Bootstrapping initial users

Each line in the seed file defines one initial account in the format username[:role]=password:

text
# username[:role]=password
admin:admin=admin_pwd
grafana:readonly=grafana_pwd
telegraf:writeonly=telegraf_pwd
writer:readwrite=writer_pwd

The format stays simple:

  • username is the account name
  • role is optional
  • password is the initial password

The predefined roles are straightforward:

  • admin: full privileges, including user management
  • readonly (or ro): read-only access
  • writeonly (or wo): write-only access
  • readwrite (or rw): both read and write access

If the role is omitted, the user defaults to readwrite. Seeded users get full access to the public database by default.

Seeding runs only once. If an account already exists on a later startup, GreptimeDB Enterprise skips it rather than replacing it, and you can modify seeded users later through the Enterprise Dashboard.

The default admin account

To make first-time setup easier, GreptimeDB Enterprise creates an admin account automatically on first startup if one doesn't already exist.

If the environment variable GREPTIME_ENTERPRISE_ADMIN_PASSWORD is set, that value becomes the password. Otherwise, the system generates a random password and prints it to the logs, so operators can access a new deployment even before any custom users exist. The admin password can also be reset later via the CLI.

See the reference section in the documentation for more details on the admin account and how to reset its password.

Privileges and ACLs

The built-in user management model combines two layers of control.

The first layer is privilege-based access (RBAC). This answers the question: what kind of operation is this user allowed to perform?

For example, a user may be allowed to:

  • run queries
  • write data
  • create or alter tables
  • manage databases
  • perform administrative operations

See the privileges and ACLs section in the documentation for the detailed privilege definitions and how the predefined roles map to them.

The second layer is ACL-based access. This answers a different question: which databases or tables is this user allowed to access?

Here's the user editing form in the GreptimeDB Enterprise Dashboard. You can see the Privileges section with predefined roles, and the Access Control section with per-table selection and regular expression pattern input:

Editing a user in the GreptimeDB Enterprise Dashboard
Editing a user: privileges and per-table access control

This combination matters. Two users may both have permission to query data, yet they may not be allowed to query the same tables. In practice, the model supports common production patterns:

  • a visualization tool that can only read reporting data
  • an ingestion service that can only write to a limited set of tables
  • a team account that can access one database but not another

ACLs support different levels of precision. You can grant access broadly to all tables in a database, allow access to one exact table by name, or define access through regular expression matching — for example, mem_.* matches every table name that starts with mem_. Small teams can keep the model simple, while larger deployments have room to evolve.

Built-in user management is about more than login: it makes sure each account can only reach the data it's supposed to reach, with the database enforcing permissions during normal read, write, and schema operations.

Day-to-day management

The user management page in the GreptimeDB Enterprise Dashboard
The user management page: user list, privileges, and ACL map at a glance

Built-in user management is meant to be practical for operators, not just technically possible.

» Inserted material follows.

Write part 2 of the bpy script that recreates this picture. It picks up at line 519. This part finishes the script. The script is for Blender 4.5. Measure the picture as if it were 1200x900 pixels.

Once enabled, GreptimeDB Enterprise provides built-in HTTP APIs for user administration, so you can manage users dynamically without restarting the server. The Enterprise Dashboard makes it easy to:

  • view the user list
  • create new users
  • update permissions
  • edit access rules
  • delete users when they are no longer needed

No more hand-editing config files after the initial setup. Note that only accounts with the admin privilege can see the user management menu, and the built-in admin user cannot be deleted via the API.

When to use it

Built-in user management is a strong fit when you want:

  • persistent user accounts managed by the database
  • role-based access for common use cases
  • finer control over which databases or tables a user can access
  • a built-in operational workflow through APIs and UI

It works well for teams that want production-ready access control without depending on an external identity system from the start.

Closing thoughts

Built-in user management in GreptimeDB Enterprise closes the gap between simple bootstrap credentials and full production access control.

It gives you a practical way to create users, assign roles, limit access, and manage permissions over time, all within the database itself. For teams deploying GreptimeDB Enterprise in production, that makes it much easier to follow the principle of least privilege from day one.